Et lors d’un meeting à Détroit, le 18 octobre, Donald Trump a enjoint ses militantes de dire à leur “gros porc de mari de se bouger du canapé et d’aller voter Trump”.
“Le nouveau Parti républicain est devenu avec Donald Trump le parti qui refuse le politiquement correct et qui repousse les limites de la bien-pensance, de ce qu’on peut dire ou de ce qu’on ne peut pas dire, et c’est quelque chose de très populaire”, observe Yascha Mounk.

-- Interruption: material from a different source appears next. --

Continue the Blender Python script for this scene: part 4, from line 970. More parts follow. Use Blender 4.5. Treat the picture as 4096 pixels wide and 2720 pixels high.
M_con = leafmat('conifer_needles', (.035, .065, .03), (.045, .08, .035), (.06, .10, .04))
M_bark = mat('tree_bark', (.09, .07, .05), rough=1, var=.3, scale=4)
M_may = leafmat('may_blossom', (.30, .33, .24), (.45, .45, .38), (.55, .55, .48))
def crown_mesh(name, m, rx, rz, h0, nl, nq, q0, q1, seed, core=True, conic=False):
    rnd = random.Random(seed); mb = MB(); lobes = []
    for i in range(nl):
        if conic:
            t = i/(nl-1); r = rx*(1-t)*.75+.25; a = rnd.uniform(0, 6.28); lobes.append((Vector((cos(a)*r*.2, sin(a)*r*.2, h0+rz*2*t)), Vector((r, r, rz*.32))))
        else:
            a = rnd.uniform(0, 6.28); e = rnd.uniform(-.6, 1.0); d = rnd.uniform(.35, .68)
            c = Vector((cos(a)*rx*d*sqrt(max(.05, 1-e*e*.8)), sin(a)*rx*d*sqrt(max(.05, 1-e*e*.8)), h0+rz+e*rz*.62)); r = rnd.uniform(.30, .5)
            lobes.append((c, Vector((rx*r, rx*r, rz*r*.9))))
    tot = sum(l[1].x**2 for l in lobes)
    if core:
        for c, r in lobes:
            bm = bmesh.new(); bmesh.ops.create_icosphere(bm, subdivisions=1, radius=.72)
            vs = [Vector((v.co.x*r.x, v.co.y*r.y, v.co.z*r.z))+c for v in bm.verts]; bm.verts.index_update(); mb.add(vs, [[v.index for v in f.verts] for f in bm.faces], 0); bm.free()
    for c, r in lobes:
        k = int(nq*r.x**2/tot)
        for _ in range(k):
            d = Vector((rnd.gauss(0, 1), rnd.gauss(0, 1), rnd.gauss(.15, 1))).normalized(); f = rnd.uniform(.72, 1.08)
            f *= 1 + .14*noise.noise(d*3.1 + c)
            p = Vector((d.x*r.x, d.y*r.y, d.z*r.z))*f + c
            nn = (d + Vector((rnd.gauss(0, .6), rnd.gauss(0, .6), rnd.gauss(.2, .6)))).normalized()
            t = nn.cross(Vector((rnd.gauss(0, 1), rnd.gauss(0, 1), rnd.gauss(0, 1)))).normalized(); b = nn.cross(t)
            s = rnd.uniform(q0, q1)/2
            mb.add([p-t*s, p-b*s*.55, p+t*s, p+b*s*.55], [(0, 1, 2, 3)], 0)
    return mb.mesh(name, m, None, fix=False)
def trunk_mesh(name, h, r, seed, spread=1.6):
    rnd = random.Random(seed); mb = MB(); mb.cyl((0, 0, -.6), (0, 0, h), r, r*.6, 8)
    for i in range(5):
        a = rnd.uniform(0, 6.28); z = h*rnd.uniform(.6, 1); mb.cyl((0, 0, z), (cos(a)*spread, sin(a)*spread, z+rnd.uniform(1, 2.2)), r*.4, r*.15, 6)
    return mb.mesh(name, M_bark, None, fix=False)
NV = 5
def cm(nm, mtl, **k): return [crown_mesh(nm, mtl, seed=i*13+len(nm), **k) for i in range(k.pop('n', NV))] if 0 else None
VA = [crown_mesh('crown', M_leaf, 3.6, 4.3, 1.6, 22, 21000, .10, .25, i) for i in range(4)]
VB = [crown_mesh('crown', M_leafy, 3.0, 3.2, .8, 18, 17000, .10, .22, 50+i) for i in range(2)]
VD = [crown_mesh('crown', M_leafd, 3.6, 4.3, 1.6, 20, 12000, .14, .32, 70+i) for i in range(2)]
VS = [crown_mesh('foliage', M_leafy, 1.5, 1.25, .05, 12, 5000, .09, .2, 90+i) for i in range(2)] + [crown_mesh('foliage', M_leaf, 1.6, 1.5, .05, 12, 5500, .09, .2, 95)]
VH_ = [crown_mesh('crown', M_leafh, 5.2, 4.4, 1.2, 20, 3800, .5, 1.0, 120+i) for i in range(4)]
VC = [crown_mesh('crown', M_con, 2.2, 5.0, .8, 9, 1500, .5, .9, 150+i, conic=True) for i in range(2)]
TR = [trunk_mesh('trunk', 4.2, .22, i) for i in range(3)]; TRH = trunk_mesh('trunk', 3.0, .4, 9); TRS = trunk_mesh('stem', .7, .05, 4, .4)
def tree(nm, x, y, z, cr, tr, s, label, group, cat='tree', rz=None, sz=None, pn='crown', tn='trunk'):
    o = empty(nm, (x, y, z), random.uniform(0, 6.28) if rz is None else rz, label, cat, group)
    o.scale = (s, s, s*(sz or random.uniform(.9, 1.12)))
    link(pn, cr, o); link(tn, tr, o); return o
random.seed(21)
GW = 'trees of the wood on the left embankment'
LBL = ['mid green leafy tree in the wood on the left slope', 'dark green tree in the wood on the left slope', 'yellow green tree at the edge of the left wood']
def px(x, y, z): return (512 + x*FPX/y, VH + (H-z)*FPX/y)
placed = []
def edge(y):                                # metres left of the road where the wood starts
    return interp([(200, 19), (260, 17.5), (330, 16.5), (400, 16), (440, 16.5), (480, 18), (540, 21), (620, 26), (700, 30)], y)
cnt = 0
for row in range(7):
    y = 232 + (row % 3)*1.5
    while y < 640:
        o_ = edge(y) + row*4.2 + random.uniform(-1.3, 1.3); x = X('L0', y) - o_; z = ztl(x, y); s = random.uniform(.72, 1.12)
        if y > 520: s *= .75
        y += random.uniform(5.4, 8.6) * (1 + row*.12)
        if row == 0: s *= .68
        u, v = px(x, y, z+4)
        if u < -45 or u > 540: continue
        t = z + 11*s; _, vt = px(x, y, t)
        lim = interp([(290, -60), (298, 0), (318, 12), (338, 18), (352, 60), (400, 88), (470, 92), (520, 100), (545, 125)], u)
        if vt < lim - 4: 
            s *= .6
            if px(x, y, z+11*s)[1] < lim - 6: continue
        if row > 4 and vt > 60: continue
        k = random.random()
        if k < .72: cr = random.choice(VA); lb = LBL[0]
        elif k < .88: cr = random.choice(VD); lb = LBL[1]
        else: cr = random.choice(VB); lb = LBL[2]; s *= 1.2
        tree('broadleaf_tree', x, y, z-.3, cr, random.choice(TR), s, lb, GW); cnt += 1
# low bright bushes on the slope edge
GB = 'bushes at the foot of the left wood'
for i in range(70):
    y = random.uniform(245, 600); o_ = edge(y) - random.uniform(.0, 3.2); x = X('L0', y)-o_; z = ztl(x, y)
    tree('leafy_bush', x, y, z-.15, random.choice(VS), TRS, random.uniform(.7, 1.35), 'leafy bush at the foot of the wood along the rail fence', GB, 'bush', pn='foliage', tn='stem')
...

“Cette stratégie a été appelée ‘la politique du doigt d’honneur’ et ça plaît effectivement à une partie de son électorat. Donald Trump ne fait pas une campagne classique au centre. Il cherche à motiver sa base et les abstentionnistes. Il s’adresse non pas à ceux qui hésitent entre lui et Kamala Harris, mais à ceux qui hésitent entre aller voter Trump ou rester à la maison. Et il estime que c’est ce type de langage qui pourra motiver ces électeurs”, souligne Jérôme Viala-Gaudefroy.
Une stratégie à double tranchant. Car à trop repousser les limites, Donald Trump pourrait aussi finir par rebuter les républicains modérés, alors que chaque voix comptera pour la présidentielle du 5 novembre.